Saturday, March 3, 2012

Compassion

A while back, I shed a huge bit of my automatic personality. It literally felt like I was wearing a skirt that simply fell to the floor. When I say literally, I mean that. Something fell. The only odd thing was that I was sitting down. Don't blame me, that is the way it happened. The emotional impact was of feeling G-d's grace. The problem I will always have with your average, and maybe non-average, Christian is the line about how no one deserves G-d's grace. If you've ever felt that, you KNOW everyone deserves it. There are few people I really hate, so few there is only one, that said, even that person deserves it. I would put in a bottle and give it to that person if I could.

There was a deeper impact. Every misdemeanor I ever committed fell away too. Those things in the back of your head that you are aware of and feel guilty for? Gone. Surprisingly, I KNOW I dropped guilt for things that I had no memory of at all. No, I cannot explain that either.

From that moment, my reactions to things have been changing. I haven't been frustrated at work, a long blogged about problem, since before Yule. Things people do that made me feel bad and I previously accepted are no longer tolerated. I no longer consider myself a Holy Idiot. Well, not the idiot part anyway. I speak to complete strangers with joy and laughter. I never did that before.

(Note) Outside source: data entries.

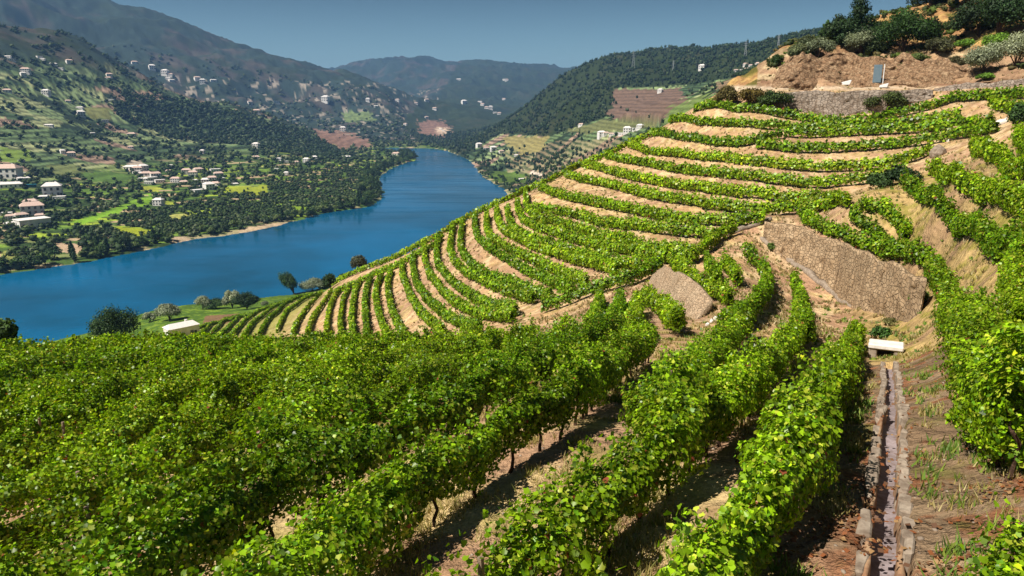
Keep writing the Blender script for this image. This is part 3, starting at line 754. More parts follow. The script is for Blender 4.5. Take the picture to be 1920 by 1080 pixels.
ORD = "first second third fourth fifth sixth seventh eighth ninth tenth eleventh twelfth thirteenth fourteenth fifteenth sixteenth seventeenth eighteenth nineteenth twentieth twenty-first twenty-second twenty-third twenty-fourth twenty-fifth twenty-sixth twenty-seventh twenty-eighth twenty-ninth thirtieth thirty-first thirty-second thirty-third thirty-fourth thirty-fifth thirty-sixth thirty-seventh thirty-eighth thirty-ninth fortieth".split()

# ------------------------------------------------------------------ rows of the bowl and spur, traced hedge by hedge (points at mid height of the hedge)
SPUR = [
 [(1302,202),(1380,202),(1447,207),(1497,215),(1530,221),(1580,226),(1620,222),(1665,213),(1705,205),(1735,198),(1790,180),(1850,176),(1917,173),(1960,170)],
 [(1256,225),(1310,227),(1363,229),(1447,234),(1530,236),(1600,232),(1680,227),(1740,220),(1800,211)],
 [(1472,246),(1540,247),(1600,244),(1670,240),(1740,236),(1800,229),(1860,222)],
 [(1217,249),(1260,252),(1310,258),(1345,265),(1390,266),(1430,257),(1466,249)],
 [(1420,269),(1480,275),(1547,276),(1600,272),(1667,268),(1733,260),(1775,252),(1817,245),(1870,234)],
 [(1180,270),(1210,281),(1277,286),(1343,293),(1400,299),(1480,307),(1547,311),(1600,308),(1667,302),(1717,290),(1745,276)],
 [(1135,289),(1160,296),(1210,303),(1260,313),(1310,319),(1377,325),(1423,329),(1490,338),(1540,340),(1598,334),(1660,325),(1700,312)],
 [(1093,308),(1127,313),(1177,327),(1227,337),(1277,345),(1340,351),(1390,359),(1457,366),(1507,368),(1557,368),(1590,376)],
 [(1060,326),(1093,334),(1143,343),(1193,356),(1243,367),(1310,375),(1360,383),(1420,388),(1480,387),(1530,382),(1565,376)],
 [(1012,350),(1040,361),(1090,372),(1157,384),(1210,395),(1260,403),(1320,410),(1380,412),(1432,404)],
 [(1000,388),(1040,392),(1090,402),(1157,417),(1220,424),(1280,429),(1335,434)],
 [(985,360),(988,390),(1007,406),(1057,417),(1107,432),(1157,444),(1207,460),(1257,466),(1300,474)],
 [(970,376),(972,395),(982,411),(1007,424),(1057,438),(1107,452),(1157,462),(1207,472),(1250,479)],
 [(952,390),(954,412),(965,428),(990,441),(1040,458),(1090,472),(1157,488),(1215,497)],
 [(932,388),(932,407),(940,426),(965,443),(1007,461),(1057,476),(1107,489),(1157,502)],
 [(913,402),(912,427),(923,446),(948,462),(982,477),(1017,492),(1060,510),(1100,526)],
 [(891,404),(890,427),(898,448),(918,464),(950,482),(983,502),(1017,517),(1050,531),(1072,540)],
 [(868,415),(864,436),(863,460),(869,477),(885,494),(905,508),(933,519),(967,530),(1000,544),(1033,553)],
 [(850,420),(846,440),(843,465),(850,488),(872,508),(900,521),(933,536),(967,547),(1000,557)],
 [(822,446),(818,470),(821,497),(844,524),(875,546),(900,561),(933,571),(967,578)],
 [(797,460),(796,485),(806,515),(828,543),(854,565),(885,580),(920,588),(960,590)],
 [(775,476),(774,498),(781,533),(803,561),(834,588),(866,603),(900,612)],
 [(754,490),(754,515),(769,553),(783,577),(803,597),(830,616)],
 [(733,505),(726,530),(729,556),(735,581),(745,604),(762,628)],
 [(716,512),(706,535),(704,556),(708,581),(716,604),(728,628)],
 [(696,518),(687,540),(684,568),(685,590),(687,610),(688,634)],
 [(675,525),(665,546),(661,575),(659,600),(664,630)],
 [(655,536),(643,560),(639,588),(638,612),(640,628)],
 [(637,542),(624,560),(617,580),(613,604),(612,624)],
 [(622,546),(604,570),(591,588),(582,606),(577,624)],
 [(604,548),(583,568),(568,587),(557,604),(549,622)],
 [(594,545),(566,562),(545,577),(531,594),(519,618)],
 [(585,542),(555,557),(525,577),(503,598),(486,626)],
 [(575,541),(545,555),(505,580),(478,601),(455,630)],
 [(562,541),(528,557),(486,581),(456,603),(428,632)],
 [(548,545),(513,560),(468,584),(437,604),(403,633)],
 [(530,551),(490,568),(445,588),(412,608),(376,635)],
 [(508,560),(468,576),(425,596),(388,616),(352,638)],
 [(455,590),(415,602),(378,613),(345,628)],
]
EDGE = [(622,532),(661,513),(701,497),(742,481),(783,460),(816,444),(840,429),(865,414),(898,397),(932,382),(965,367),(990,355),(1015,345),(1060,322),(1085,309),(1127,294),(1152,284),(1177,270),(1202,260),(1225,250)]
EDGE2 = [(626,548),(655,537),(701,514),(746,498),(783,476),(813,462),(830,446)]
G1 = "vine rows curving round the terraced spur"
for k, P in enumerate(SPUR):
    x0 = "narrow" if k > 27 else "curved"
    if k == 0: lab = "topmost vine row of the spur, just under the stone wall of the road"
    elif k == len(SPUR) - 1: lab = "lowest short vine row of the spur, beside the reddish patch and white shed"
    else: lab = "%s vine row on the spur, %s down from the stone wall of the road" % (x0, ORD[k])
    rmin = 45
    vine_row(line_hits(P, 1.0, rmin, 420), lab, G1, hw=.50 if k < 27 else .40, z0=.28, z1=1.62, vary=.35)
vine_row(line_hits(EDGE, .7, 80, 330), "long vine row following the outer edge of the spur against the river", G1, z0=.25, z1=1.45, vary=.35)
vine_row(line_hits(EDGE2, .7, 80, 330), "vine row just inside the outer edge of the spur, above the lower rows", G1, z0=.25, z1=1.45, vary=.35)

G2 = "vine rows between the gully and the stone walls"
GUL = [
 ([(1243,468),(1258,480),(1280,503),(1305,521),(1338,540),(1370,556)], "vine row along the top of the smaller grey stone wall"),
 ([(1325,480),(1333,503),(1347,518)], "short vine row on the pale earth left of the great wall, left of two"),
 ([(1358,488),(1370,503),(1384,520)], "short vine row on the pale earth left of the great wall, right of two"),
 ([(1400,462),(1413,482),(1433,500),(1440,525),(1432,550),(1415,570),(1390,588),(1360,604)], "vine row bending downhill left of the foot of the great stone wall"),
 ([(1488,518),(1497,545),(1503,570),(1508,597),(1512,618)], "short vine row standing in front of the great stone wall"),
 ([(1208,547),(1238,570),(1255,586),(1270,600)], "thin vine row at the foot of the smaller grey stone wall"),
 ([(1017,570),(1050,561),(1100,541),(1150,527),(1183,518),(1210,506),(1240,494)], "vine row climbing along the gully between the spur and the near vineyard"),
 ([(1125,553),(1123,578),(1112,604)], "stub of a vine row ending at the gully, left one of three"),
 ([(1163,553),(1160,578),(1150,604)], "stub of a vine row ending at the gully, middle one of three"),
 ([(1196,566),(1192,588),(1186,612)], "stub of a vine row ending at the gully, right one of three"),
 ([(1255,474),(1298,479),(1318,465),(1335,450),(1345,436),(1380,425)], "dark vine row crossing the bottom of the bowl at the gully"),
]
for P, lab in GUL: vine_row(line_hits(P, 1.0, 30, 120), lab, G2, hw=.48, z0=.3, z1=1.6, vary=.6)
G3 = "vine rows on the grassy terraces at the right"
UPR = [
 ([(1500,383),(1507,403),(1532,417),(1557,430),(1590,442),(1623,452),(1650,462),(1692,470),(1725,478),(1747,492),(1757,515),(1770,535),(1784,552)], "long dark vine row along the top of the great stone wall"),
 ([(1597,392),(1607,408),(1632,425),(1655,446),(1685,462)], "vine row above the great stone wall, first above the long dark one"),
 ([(1616,378),(1658,387),(1683,407),(1702,427),(1697,444)], "hooked vine row above the great stone wall beside the bare earth bank"),
 ([(1694,335),(1717,353),(1742,366),(1760,382),(1790,402),(1817,420),(1850,435),(1885,455),(1925,475)], "tall vine row crossing the middle of the grassy terraces at the right"),
 ([(1748,311),(1770,325),(1800,336),(1833,346),(1867,359),(1900,373),(1935,388)], "vine row one terrace above the tall middle row at the right"),
 ([(1828,262),(1850,280),(1883,297),(1930,315)], "vine row below the white path at the right edge"),
 ([(1908,250),(1930,285)], "small vine row cut by the right edge under the dark tree"),
 ([(1858,188),(1885,197),(1930,206)], "short vine row just under the road at the right edge"),
 ([(1892,520),(1908,545),(1928,590)], "dark vine row cut by the right edge above the large near row"),
]
for P, lab in UPR: vine_row(line_hits(P, 1.0, 12, 130), lab, G3, hw=.52, z0=.25, z1=1.75, vary=.6, trunks=52 if 'tall vine' in lab else 0, posts=60)

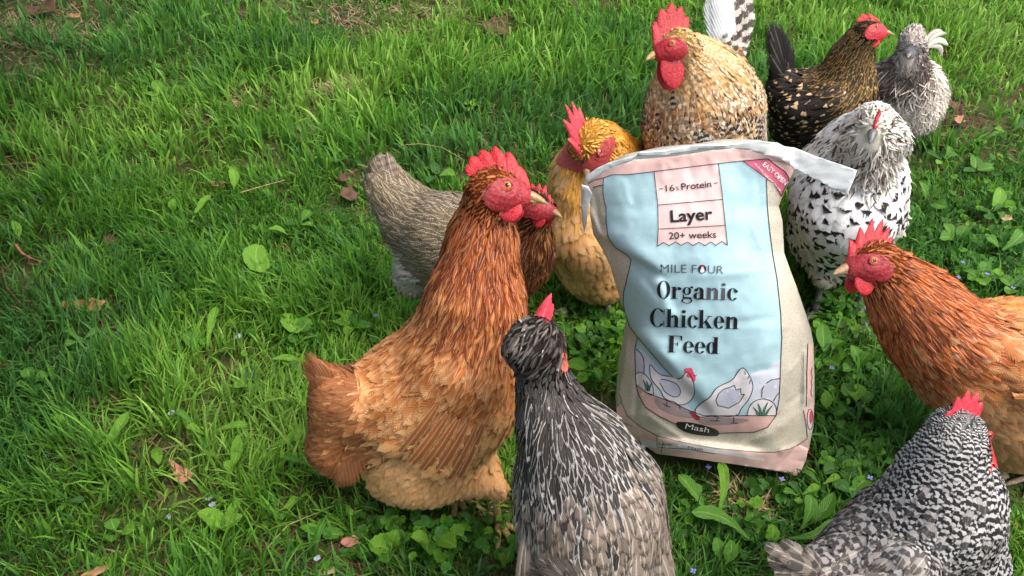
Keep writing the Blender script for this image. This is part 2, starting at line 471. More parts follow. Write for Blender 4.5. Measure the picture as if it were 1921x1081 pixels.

I've also been more compassionate in many areas of life, spoken more about compassion and began to read Buddhist books. The books I am reading focus primarily on praxis rather than directly about compassion. Obviously, one cannot force compassion into existence, it must grow.

I have noticed that I have had a very narrow definition of compassion that involves helping people. For instance, yesterday, I stood in a line for lunch as an older woman was shepherding a group of developmentally disabled people through. She was teaching them, probably for the 1,000th time, how to order, deal with money, what to eat, sitting in the chair properly etc. Obviously, she was getting a bit frustrated and terse.

I did the Manifestation Meditation and asked my Greater Neschemah to give her patience both for herself and those she was caring for. The moment I felt that energy land on her she turned 180 degrees looked me right in the eye and said, "Thank you for your patience." She told the clerk it was because I stood their waiting quietly while she did what she needed to do. I knew what she was thanking me for even though she didn't. She and her charges seemed much better after that.

This sort of helping the beleaguered is often viewed as compassion. However, think of it from the other end. Most people want to be helpful. Most people want in some way to make someone else's life better. We find it pleasurable to help. Yet, we have become so self-focused that we say, "No, I can take care of myself." Perhaps that is true. Yet, other people have the need to be of assistance. Compassion says that if it is not to your detriment, allow them to do so. Acknowledge their need to assist the world. Feed that need. It brings them joy and that joy is contagious. Let people help you. It is a compassionate thing to do.